Volume 15 2011 Number 2

Of Courage, Tumult, and the Smash Mouth Truth: A Union Side Apologia


Michael C. Duff

Labor law is a strange business.  Purported “labor” policy is often debated without ever once talking to workers.  Of course, whether workers are the intended beneficiaries of labor law is open to serious question.  When I studied labor law a few years after having been involved as an employee-organizer in tumultuous union organizing drives, I was surprised to hear the claim that the labor movement was an anachronism.   Like the protagonists of Julius Getman’s, Restoring the Power of Unions, I was too busy doing "labor" to think about grand issues for long.  After a decade of labor law practice, and five years teaching the subject, I now, finally, have the luxury to reflect, and do so here. 

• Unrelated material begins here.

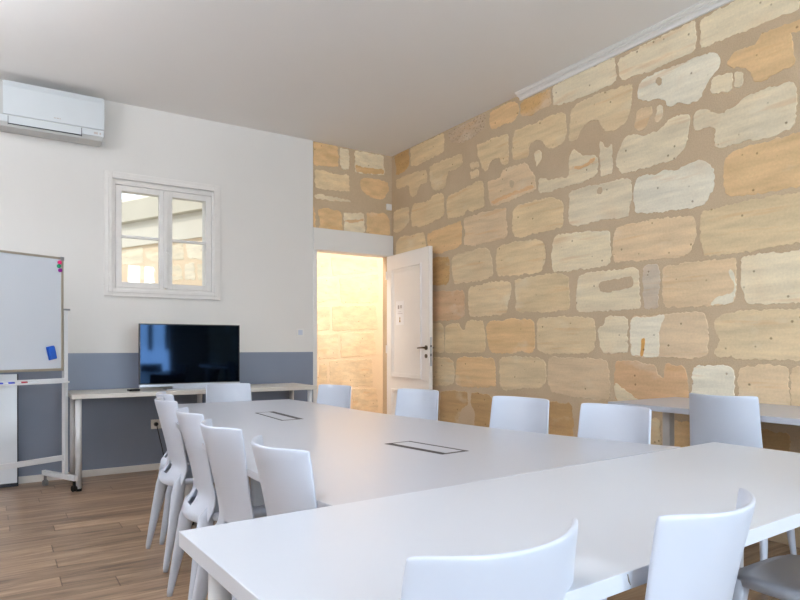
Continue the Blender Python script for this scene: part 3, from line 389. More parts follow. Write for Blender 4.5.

My grandfather was a Harlan County, Kentucky coal miner in the 1930s.  As a member of the United Mine Workers, he was frequently shot at by company operatives as he attempted to make his way to his mining camp.  In the end, he, and his union brothers and sisters, won the right to union representation at tremendous cost.  I agree entirely with Professor Getman’s conclusion that the labor movement’s future is in the hands of workers, not law.  The law’s primary role is to remain authentically neutral.  This essay discusses how workers can revive the labor movement as they always have ­– through courage, and the fearsome urgency of tumult.  This is the smash mouth truth.